#### [WORK INSTRUCTIONS]
Return the lines that follow, exactly as they appear, from the first through the one containing "t = MB(); t.span((-.19, -.12, 0), (.19, .12, .03), bev=.008);"; no pictures are to be included.

#### [MATERIAL PROVIDED]

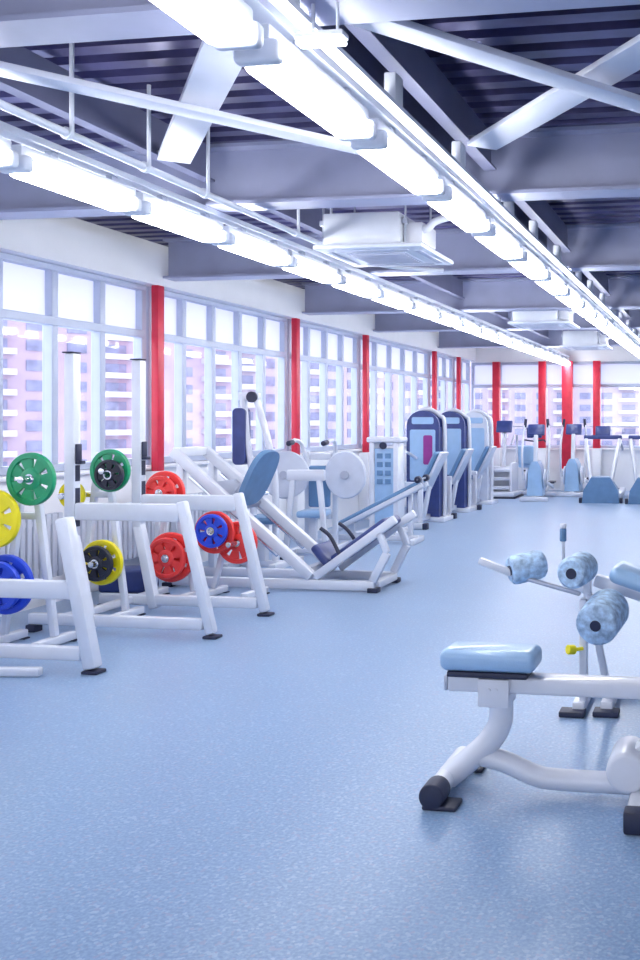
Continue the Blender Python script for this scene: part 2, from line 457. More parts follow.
# radiators under the window sill
RG = 'radiators under the window sill'
def radiator(y, label):
    r = thing('radiator', label, 'radiator', (XL+.02, y, 0), 0, RG)
    t = MB()
    for k in range(16): t.span((.03, k*.075, .25), (.10, k*.075+.055, .80), bev=.012, seg=2)
    t.span((.045, 0, .30), (.085, 1.18, .34)); t.span((.045, 0, .71), (.085, 1.18, .75)); t.build('fins', M['disc'], r)
    for yy in (.12, 1.05):
        t = MB(); t.span((.05, yy-.02, 0), (.08, yy+.02, .26)); t.build('leg', M['grey'], r, False)
    return r
rd = radiator(6.3, 'pale finned radiator under the window behind the green plate')
dup(rd, (XL+.02, 7.65, 0), 'pale finned radiator under the window between the tall rack posts', RG)
dup(rd, (XL+.02, 9.2, 0), 'pale finned radiator behind the leg press, past the first red column', RG)
r = thing('navy_block', 'dark navy block lying on the floor behind the rack', 'exercise block', (-5.42, 8.02, 0), R(10))  # plain dark navy box on a thin dark base
t = MB(); t.span((-.22, -.15, .03), (.22, .15, .24), bev=.03, seg=3); b = t.build('body', M['navy'], r)
t = MB(); t.span((-.19, -.12, 0), (.19, .12, .03), bev=.008); t.build('rubber_base', M['dark'], r)

# ------------------------------------------------------------------ weight plates
def plate_mesh(r=.185, th=.04):
    t = MB(); h = th/2
    t.lathe([(r*.80, -h), (r*.97, -h), (r, -h*.6), (r, h*.6), (r*.97, h), (r*.80, h), (r*.78, h*.6), (r*.78, -h*.6)], (0, 0, 0))
    t.lathe([(.028, -h), (r*.34, -h), (r*.42, -h*.55), (r*.42, h*.55), (r*.34, h), (.028, h)], (0, 0, 0))
    n = 7
    for k in range(n):
        a0 = 2*PI*k/n; w = 2*PI/n*.35
        pts = [(r*.41*math.cos(a0+s*w*1.1), r*.41*math.sin(a0+s*w*1.1)) for s in (-1, -.5, 0, .5, 1)]
        pts += [(r*.79*math.cos(a0+s*w), r*.79*math.sin(a0+s*w)) for s in (1, .5, 0, -.5, -1)]
        t.prism(pts, th*.6, Matrix.Rotation(PI/2, 4, 'X') @ Matrix.Translation((0, 0, -th*.3)))
    return t
PG = 'weight plates stored on the pegs'
def plate(c, m, label, r=.185, th=.04, rot=0):
    o = thing('weight_plate', label, 'weight plate', c, 0, PG)
    o.rotation_euler = (0, rot, 0)
    plate_mesh(r, th).build('disc', m, o)
    t = MB(); t.lathe([(.0255, -th*.62), (.036, -th*.62), (.036, th*.62), (.0255, th*.62)], (0, 0, 0), seg=20); t.build('hub_ring', M['chrome'], o)
    return o

def tree(loc, label, pegs, H=1.34):     # A-shaped stand, pegs pointing at -Y
    r = thing('plate_stand', label, 'weight plate stand', loc, 0)
    t = MB(); t.bar((-.2, 0, .07), (-.03, 0, H), .05, .05); t.bar((.2, 0, .07), (.03, 0, H), .05, .05)
    ew = lambda z: .2-.17*(z-.07)/(H-.07)
    for z in sorted({p[1] for p in pegs}): t.bar((-ew(z), 0, z), (ew(z), 0, z), .045, .05)
    t.build('frame', M['white'], r)
    for sx in (-.2, .2):
        t = MB(); t.span((sx-.035, -.2, .012), (sx+.035, .2, .07), bev=.01); f = t.build('foot', M['white'], r)
        for y0 in (-.21, .15):
            t = MB(); t.span((sx-.04, y0, 0), (sx+.04, y0+.06, .011), bev=.004); t.build('rubber_pad', M['dark'], f)
    for x, z in pegs:
        t = MB()
        e = ew(z)-.01
        if abs(x) > e: t.bar((math.copysign(e, x), 0, z), (x, 0, z), .045, .045)
        t.cyl((x, .02, z), (x, -.24, z), .0245, bev=.004); t.build('peg', M['chrome'], r)
    return r
tree((-4.87, 6.06, 0), 'white plate stand holding the green, yellow and blue plates', [(.12, 1.19), (-.1, .92), (-.09, .45)])
plate((-4.75, 5.93, 1.19), M['green'], 'green weight plate on the high peg of the stand, beside the tall rack post')
plate((-4.97, 5.84, .92), M['yellow'], 'bright yellow weight plate cut by the picture edge, above a blue plate', r=.205)
plate((-4.96, 5.95, .45), M['bluep'], 'blue weight plate low on the stand below the yellow plate', r=.21)
plate((-4.96, 5.88, .45), M['bluep'], 'second blue weight plate slid on in front of the low blue one', r=.17)
tree((-4.94, 6.97, 0), 'white plate stand between the two tall rack posts', [(.15, 1.2), (.06, .47), (-.2, 1.0)])
plate((-4.80, 6.86, 1.2), M['green'], 'dark green weight plate half hidden behind a black plate', r=.17)
plate((-4.76, 6.79, 1.17), M['black'], 'small black weight plate in front of the dark green one', r=.12, rot=.3)
plate((-4.88, 6.87, .47), M['yellow'], 'yellow weight plate low between the rack posts, with a black plate on it', r=.18)
plate((-4.88, 6.80, .47), M['black'], 'black weight plate overlapping the low yellow plate', r=.14)
plate((-5.14, 6.87, 1.0), M['yellow'], 'small yellow weight plate just behind the tall rack post', r=.11)
tree((-4.88, 7.86, 0), 'white plate stand loaded with red plates', [(.0, .96), (.06, .39)], 1.02)
plate((-4.88, 7.73, .96), M['redp'], 'red weight plate showing above the rack arm', r=.19)
plate((-4.88, 7.66, .96), M['redp'], 'front red weight plate of the pair above the rack arm', r=.15, rot=.4)
plate((-4.82, 7.73, .39), M['redp'], 'large red weight plate low behind the slanted rack leg', r=.22)
plate((-4.82, 7.66, .39), M['redp'], 'smaller red weight plate resting against the large low red one', r=.18, rot=.5)
tree((-4.38, 8.02, 0), 'white plate stand holding a blue plate between red plates', [(-.1, .62), (.07, .50)], .70)
plate((-4.48, 7.86, .60), M['redp'], 'red weight plate behind the bright blue one', r=.19)
plate((-4.47, 7.79, .62), M['bluep'], 'bright blue weight plate hanging between red plates', r=.15)
plate((-4.31, 7.945, .50), M['redp'], 'red weight plate beside the bright blue one', r=.19)

# ------------------------------------------------------------------ squat racks
def rack(loc, label, ys, front_only=False):
    r = thing('squat_rack', label, 'squat rack', loc, 0, 'white squat racks')
    for y in ys:
        t = MB()                                        # tall upright, bent near the foot
        t.bar((0, y, .70), (0, y, 2.1), .085, .085, bev=.015); t.bar((.15, y, .03), (.0, y, .74), .08, .08, bev=.015)
        u = t.build('upright', M['white'], r)
        t = MB()
        for k in range(3): t.span((.0425, y-.025, .80+k*.17), (.0455, y+.025, .92+k*.17))
        t.build('slot', M['dark'], u, False)
        t = MB(); t.span((.02-.07, y-.05, 2.101), (.05-.01, y+.05, 2.112), bev=.004); t.build('cap', M['dark'], u)
        t = MB(); t.bar((1.13, y, .03), (.89, y, 1.0), .076, .076, bev=.02); l = t.build('front_leg', M['white'], r)
        t = MB(); t.span((1.08, y-.05, 0), (1.19, y+.05, .022), bev=.008); t.build('rubber_foot', M['dark'], l)
        t = MB(); t.bar((.0425, y, .915), (.885, y, .915), .075, .13, bev=.014); t.build('arm', M['white'], r)
        t = MB(); t.bar((-.35, y, .1), (1.07, y, .1), .07, .085, bev=.014); t.build('base_rail', M['white'], r)
        t = MB(); t.span((-.36, y-.045, 0), (-.28, y+.045, .056), bev=.008); t.build('rubber_foot', M['dark'], r)
        t = MB(); t.span((.0435, y-.03, 1.27), (.06, y+.03, 1.42), bev=.005); t.span((.06, y-.03, 1.27), (.09, y+.03, 1.295), bev=.005)
        t.build('bar_hook', M['dark'], r)
    for z in (.32,):
        t = MB(); t.bar((-.06, ys[0], z-.22), (-.06, ys[1], z-.22), .06, .06); t.build('cross_tube', M['white'], r)
    return r
rack((-4.84, 6.47, 0), 'white squat rack with two tall posts in full view and slanted legs', (0, .82))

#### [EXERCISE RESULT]
Continue the Blender Python script for this scene: part 2, from line 457. More parts follow.
# radiators under the window sill
RG = 'radiators under the window sill'
def radiator(y, label):
    r = thing('radiator', label, 'radiator', (XL+.02, y, 0), 0, RG)
    t = MB()
    for k in range(16): t.span((.03, k*.075, .25), (.10, k*.075+.055, .80), bev=.012, seg=2)
    t.span((.045, 0, .30), (.085, 1.18, .34)); t.span((.045, 0, .71), (.085, 1.18, .75)); t.build('fins', M['disc'], r)
    for yy in (.12, 1.05):
        t = MB(); t.span((.05, yy-.02, 0), (.08, yy+.02, .26)); t.build('leg', M['grey'], r, False)
    return r
rd = radiator(6.3, 'pale finned radiator under the window behind the green plate')
dup(rd, (XL+.02, 7.65, 0), 'pale finned radiator under the window between the tall rack posts', RG)
dup(rd, (XL+.02, 9.2, 0), 'pale finned radiator behind the leg press, past the first red column', RG)
r = thing('navy_block', 'dark navy block lying on the floor behind the rack', 'exercise block', (-5.42, 8.02, 0), R(10))  # plain dark navy box on a thin dark base
t = MB(); t.span((-.22, -.15, .03), (.22, .15, .24), bev=.03, seg=3); b = t.build('body', M['navy'], r)
t = MB(); t.span((-.19, -.12, 0), (.19, .12, .03), bev=.008); t.build('rubber_base', M['dark'], r)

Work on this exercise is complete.